Following the death of St Stephen in 1124, a dispute with the local Benedictine monks over land rights forced the brethren to leave Muret. Bearing the body of their founder they moved to a new site at Grandmont that become the mother house of the Order until its suppression by Pope Clement XIV, less than twenty years before the French Revolution closed all the monasteries of France. In its early years the Order spread very rapidly, by the mid 13th century, point of maximum expansion, close on 150 cellae had been founded. Only five of these foundations were outside France, in addition to the three English houses there were two in Spain.
By the mid 13th century the monastic malaise prevalent throughout Europe affected the Order at the time. The numbers of religious declined, the life style of the remainder became increasingly decadent and religious observance began to be partially if not wholly neglected. The Order might well have sunk into total oblivion if Pope John XXII had not taken a hand. In 1317 he reformed and reconstituted it along more conventional monastic lines. Grandmont was raised to the status of an abbey with William Pellicier, the 23rd prior, appointed abbot. The remainder of the houses which had previously been known as ‘cells’, henceforth became ‘priories’ whilst their rulers, previously called ‘correctors’ became ‘priors’.

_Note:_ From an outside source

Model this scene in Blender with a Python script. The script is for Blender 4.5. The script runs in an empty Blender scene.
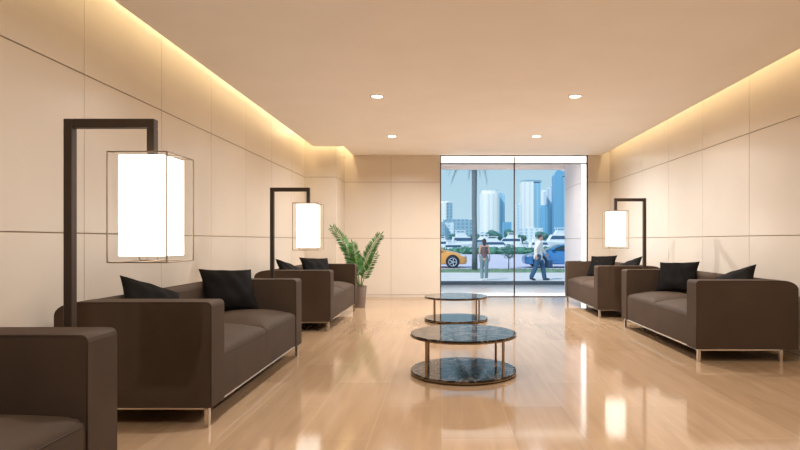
import bpy, bmesh, math, random
from mathutils import Vector, Matrix, Euler
random.seed(7)
S = bpy.context.scene
COL = S.collection
PI = math.pi

# ---------------------------------------------------------------- materials
def lin(c):
    return tuple(((v/255)/12.92 if v/255 <= .04045 else (((v/255)+.055)/1.055)**2.4) for v in c)

def mat(name, rgb, rough=.5, metal=0., spec=.5, vary=.0, scale=8., stretch=(1,1,1), bump=0., bscale=200., coat=0., emit=None, estr=0.):
    m = bpy.data.materials.new(name); m.use_nodes = True
    nt = m.node_tree; b = nt.nodes['Principled BSDF']
    c = (*lin(rgb), 1)
    b.inputs['Base Color'].default_value = c
    b.inputs['Roughness'].default_value = rough
    b.inputs['Metallic'].default_value = metal
    b.inputs['Specular IOR Level'].default_value = spec
    if coat: b.inputs['Coat Weight'].default_value = coat
    tc = nt.nodes.new('ShaderNodeTexCoord')
    if vary:
        mp = nt.nodes.new('ShaderNodeMapping'); mp.inputs['Scale'].default_value = stretch
        n = nt.nodes.new('ShaderNodeTexNoise'); n.inputs['Scale'].default_value = scale; n.inputs['Detail'].default_value = 4
        r = nt.nodes.new('ShaderNodeValToRGB')
        r.color_ramp.elements[0].position = .3; r.color_ramp.elements[1].position = .7
        r.color_ramp.elements[0].color = tuple(v*(1-vary) for v in c[:3]) + (1,)
        r.color_ramp.elements[1].color = tuple(min(1, v*(1+vary)) for v in c[:3]) + (1,)
        nt.links.new(tc.outputs['Object'], mp.inputs['Vector']); nt.links.new(mp.outputs['Vector'], n.inputs['Vector'])
        nt.links.new(n.outputs['Fac'], r.inputs['Fac']); nt.links.new(r.outputs['Color'], b.inputs['Base Color'])
    if bump:
        n2 = nt.nodes.new('ShaderNodeTexNoise'); n2.inputs['Scale'].default_value = bscale
        bp = nt.nodes.new('ShaderNodeBump'); bp.inputs['Strength'].default_value = bump; bp.inputs['Distance'].default_value = .002
        nt.links.new(tc.outputs['Object'], n2.inputs['Vector']); nt.links.new(n2.outputs['Fac'], bp.inputs['Height'])
        nt.links.new(bp.outputs['Normal'], b.inputs['Normal'])
    if emit:
        b.inputs['Emission Color'].default_value = (*lin(emit), 1); b.inputs['Emission Strength'].default_value = estr
    return m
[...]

A system of annual visitation was instituted and priors were required to report regularly at the annual general chapter held at Grandmont. The Order recovered but its eremitical character disappeared forever and the Grandmontines began to have more in common with regular canons than the group of hermits who had left Muret for Grandmont.
The trials experienced by the Mother House continued throughout its history. It was under siege during the Hundred Years’ War and the brethren at one point were forced to flee before the army of the Black Prince. It suffered subsequently at the hands of marauding bandits, was pillaged by the Huguenots and reduced to dire financial straits by a succession of commendatory abbots.
The 17th century witnessed the spread of a monastic reform movement in France. The Grandmontines found their equivalent of the Cistercian reformer Abbot de Rance in Dom Charles Frémon, and in common with the Cistercians the Order was split into two groups representing the ‘strict’ and ‘traditional’ observance. This unfortunate division hastened the final disbanding of the Order. By 1767 the number of professed religious at Grandmont was down to nine and in 1772, Pope Clement XIV on the advice of the French Religious Commission ordered its total suppression. The great abbey of Grandmont was dismantled, the bulk of it being carted away to build a prison at Limoges. However, the pious local people managed to save sufficient stones to build the tiny chapel of St John the Baptist that alone identifies the site today.